======== Given data
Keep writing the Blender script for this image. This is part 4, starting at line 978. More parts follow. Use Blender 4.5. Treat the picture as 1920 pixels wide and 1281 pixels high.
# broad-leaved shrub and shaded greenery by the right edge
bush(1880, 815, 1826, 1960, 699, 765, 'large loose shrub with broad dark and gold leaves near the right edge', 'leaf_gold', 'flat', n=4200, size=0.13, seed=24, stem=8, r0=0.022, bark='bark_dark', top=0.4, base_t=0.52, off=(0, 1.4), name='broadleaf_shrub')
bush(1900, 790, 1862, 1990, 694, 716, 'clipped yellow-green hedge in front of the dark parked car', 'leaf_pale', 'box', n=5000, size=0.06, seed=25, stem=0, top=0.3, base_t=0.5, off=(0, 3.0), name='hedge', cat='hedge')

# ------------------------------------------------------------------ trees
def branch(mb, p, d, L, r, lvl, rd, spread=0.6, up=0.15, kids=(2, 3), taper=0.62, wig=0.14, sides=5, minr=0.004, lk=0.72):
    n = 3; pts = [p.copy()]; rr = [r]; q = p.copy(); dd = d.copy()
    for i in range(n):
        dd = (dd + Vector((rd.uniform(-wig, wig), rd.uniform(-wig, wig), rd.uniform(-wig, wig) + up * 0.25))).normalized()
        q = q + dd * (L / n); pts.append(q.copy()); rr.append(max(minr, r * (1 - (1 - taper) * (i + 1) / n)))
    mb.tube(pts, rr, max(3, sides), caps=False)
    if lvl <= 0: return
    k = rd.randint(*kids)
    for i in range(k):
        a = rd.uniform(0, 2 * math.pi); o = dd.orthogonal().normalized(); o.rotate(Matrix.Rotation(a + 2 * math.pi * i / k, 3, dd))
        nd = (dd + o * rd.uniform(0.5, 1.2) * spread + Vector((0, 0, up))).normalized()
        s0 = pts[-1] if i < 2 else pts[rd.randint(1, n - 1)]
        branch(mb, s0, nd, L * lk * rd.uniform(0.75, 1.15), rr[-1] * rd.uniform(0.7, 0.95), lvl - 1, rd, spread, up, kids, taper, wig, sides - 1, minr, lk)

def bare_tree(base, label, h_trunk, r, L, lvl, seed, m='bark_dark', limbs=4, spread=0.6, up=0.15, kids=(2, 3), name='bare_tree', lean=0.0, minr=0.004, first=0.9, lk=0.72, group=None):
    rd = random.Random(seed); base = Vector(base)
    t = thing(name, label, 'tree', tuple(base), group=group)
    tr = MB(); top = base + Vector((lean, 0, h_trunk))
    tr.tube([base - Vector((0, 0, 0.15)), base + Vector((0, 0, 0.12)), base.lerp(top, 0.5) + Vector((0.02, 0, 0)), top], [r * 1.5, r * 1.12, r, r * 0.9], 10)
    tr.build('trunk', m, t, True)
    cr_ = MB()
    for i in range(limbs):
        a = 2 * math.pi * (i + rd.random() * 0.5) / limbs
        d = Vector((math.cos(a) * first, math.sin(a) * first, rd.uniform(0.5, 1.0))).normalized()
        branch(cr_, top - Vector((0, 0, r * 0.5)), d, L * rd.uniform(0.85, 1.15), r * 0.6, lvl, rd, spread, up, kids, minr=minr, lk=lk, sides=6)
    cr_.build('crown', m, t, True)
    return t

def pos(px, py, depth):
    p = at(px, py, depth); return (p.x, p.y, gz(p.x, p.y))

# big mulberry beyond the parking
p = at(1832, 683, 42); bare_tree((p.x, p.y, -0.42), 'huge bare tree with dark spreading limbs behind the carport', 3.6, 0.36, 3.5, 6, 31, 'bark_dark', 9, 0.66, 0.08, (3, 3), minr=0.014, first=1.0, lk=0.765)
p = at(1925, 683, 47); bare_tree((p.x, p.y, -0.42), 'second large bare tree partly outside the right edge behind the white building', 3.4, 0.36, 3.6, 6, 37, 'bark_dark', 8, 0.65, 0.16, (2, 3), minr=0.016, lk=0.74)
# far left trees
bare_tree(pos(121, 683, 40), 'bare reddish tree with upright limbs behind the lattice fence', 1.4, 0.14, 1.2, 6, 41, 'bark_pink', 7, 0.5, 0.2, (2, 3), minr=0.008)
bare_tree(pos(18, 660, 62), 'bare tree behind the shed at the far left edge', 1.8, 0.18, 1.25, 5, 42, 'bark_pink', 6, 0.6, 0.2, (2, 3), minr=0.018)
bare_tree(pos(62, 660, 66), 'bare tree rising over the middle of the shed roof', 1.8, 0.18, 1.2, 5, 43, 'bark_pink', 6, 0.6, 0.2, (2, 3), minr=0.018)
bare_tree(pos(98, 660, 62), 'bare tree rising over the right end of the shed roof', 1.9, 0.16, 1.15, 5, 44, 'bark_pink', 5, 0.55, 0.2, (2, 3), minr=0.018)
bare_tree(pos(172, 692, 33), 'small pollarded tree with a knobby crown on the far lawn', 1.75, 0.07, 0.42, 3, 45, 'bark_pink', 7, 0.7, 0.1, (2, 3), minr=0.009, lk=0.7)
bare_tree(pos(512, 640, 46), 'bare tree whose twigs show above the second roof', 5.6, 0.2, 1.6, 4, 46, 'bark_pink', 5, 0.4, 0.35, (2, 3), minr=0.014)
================
Write the data back out verbatim.

> **Answer for the task**:
Keep writing the Blender script for this image. This is part 4, starting at line 978. More parts follow. Use Blender 4.5. Treat the picture as 1920 pixels wide and 1281 pixels high.
# broad-leaved shrub and shaded greenery by the right edge
bush(1880, 815, 1826, 1960, 699, 765, 'large loose shrub with broad dark and gold leaves near the right edge', 'leaf_gold', 'flat', n=4200, size=0.13, seed=24, stem=8, r0=0.022, bark='bark_dark', top=0.4, base_t=0.52, off=(0, 1.4), name='broadleaf_shrub')
bush(1900, 790, 1862, 1990, 694, 716, 'clipped yellow-green hedge in front of the dark parked car', 'leaf_pale', 'box', n=5000, size=0.06, seed=25, stem=0, top=0.3, base_t=0.5, off=(0, 3.0), name='hedge', cat='hedge')

# ------------------------------------------------------------------ trees
def branch(mb, p, d, L, r, lvl, rd, spread=0.6, up=0.15, kids=(2, 3), taper=0.62, wig=0.14, sides=5, minr=0.004, lk=0.72):
    n = 3; pts = [p.copy()]; rr = [r]; q = p.copy(); dd = d.copy()
    for i in range(n):
        dd = (dd + Vector((rd.uniform(-wig, wig), rd.uniform(-wig, wig), rd.uniform(-wig, wig) + up * 0.25))).normalized()
        q = q + dd * (L / n); pts.append(q.copy()); rr.append(max(minr, r * (1 - (1 - taper) * (i + 1) / n)))
    mb.tube(pts, rr, max(3, sides), caps=False)
    if lvl <= 0: return
    k = rd.randint(*kids)
    for i in range(k):
        a = rd.uniform(0, 2 * math.pi); o = dd.orthogonal().normalized(); o.rotate(Matrix.Rotation(a + 2 * math.pi * i / k, 3, dd))
        nd = (dd + o * rd.uniform(0.5, 1.2) * spread + Vector((0, 0, up))).normalized()
        s0 = pts[-1] if i < 2 else pts[rd.randint(1, n - 1)]
        branch(mb, s0, nd, L * lk * rd.uniform(0.75, 1.15), rr[-1] * rd.uniform(0.7, 0.95), lvl - 1, rd, spread, up, kids, taper, wig, sides - 1, minr, lk)

def bare_tree(base, label, h_trunk, r, L, lvl, seed, m='bark_dark', limbs=4, spread=0.6, up=0.15, kids=(2, 3), name='bare_tree', lean=0.0, minr=0.004, first=0.9, lk=0.72, group=None):
    rd = random.Random(seed); base = Vector(base)
    t = thing(name, label, 'tree', tuple(base), group=group)
    tr = MB(); top = base + Vector((lean, 0, h_trunk))
    tr.tube([base - Vector((0, 0, 0.15)), base + Vector((0, 0, 0.12)), base.lerp(top, 0.5) + Vector((0.02, 0, 0)), top], [r * 1.5, r * 1.12, r, r * 0.9], 10)
    tr.build('trunk', m, t, True)
    cr_ = MB()
    for i in range(limbs):
        a = 2 * math.pi * (i + rd.random() * 0.5) / limbs
        d = Vector((math.cos(a) * first, math.sin(a) * first, rd.uniform(0.5, 1.0))).normalized()
        branch(cr_, top - Vector((0, 0, r * 0.5)), d, L * rd.uniform(0.85, 1.15), r * 0.6, lvl, rd, spread, up, kids, minr=minr, lk=lk, sides=6)
    cr_.build('crown', m, t, True)
    return t

def pos(px, py, depth):
    p = at(px, py, depth); return (p.x, p.y, gz(p.x, p.y))

# big mulberry beyond the parking
p = at(1832, 683, 42); bare_tree((p.x, p.y, -0.42), 'huge bare tree with dark spreading limbs behind the carport', 3.6, 0.36, 3.5, 6, 31, 'bark_dark', 9, 0.66, 0.08, (3, 3), minr=0.014, first=1.0, lk=0.765)
p = at(1925, 683, 47); bare_tree((p.x, p.y, -0.42), 'second large bare tree partly outside the right edge behind the white building', 3.4, 0.36, 3.6, 6, 37, 'bark_dark', 8, 0.65, 0.16, (2, 3), minr=0.016, lk=0.74)
# far left trees
bare_tree(pos(121, 683, 40), 'bare reddish tree with upright limbs behind the lattice fence', 1.4, 0.14, 1.2, 6, 41, 'bark_pink', 7, 0.5, 0.2, (2, 3), minr=0.008)
bare_tree(pos(18, 660, 62), 'bare tree behind the shed at the far left edge', 1.8, 0.18, 1.25, 5, 42, 'bark_pink', 6, 0.6, 0.2, (2, 3), minr=0.018)
bare_tree(pos(62, 660, 66), 'bare tree rising over the middle of the shed roof', 1.8, 0.18, 1.2, 5, 43, 'bark_pink', 6, 0.6, 0.2, (2, 3), minr=0.018)
bare_tree(pos(98, 660, 62), 'bare tree rising over the right end of the shed roof', 1.9, 0.16, 1.15, 5, 44, 'bark_pink', 5, 0.55, 0.2, (2, 3), minr=0.018)
bare_tree(pos(172, 692, 33), 'small pollarded tree with a knobby crown on the far lawn', 1.75, 0.07, 0.42, 3, 45, 'bark_pink', 7, 0.7, 0.1, (2, 3), minr=0.009, lk=0.7)
bare_tree(pos(512, 640, 46), 'bare tree whose twigs show above the second roof', 5.6, 0.2, 1.6, 4, 46, 'bark_pink', 5, 0.4, 0.35, (2, 3), minr=0.014)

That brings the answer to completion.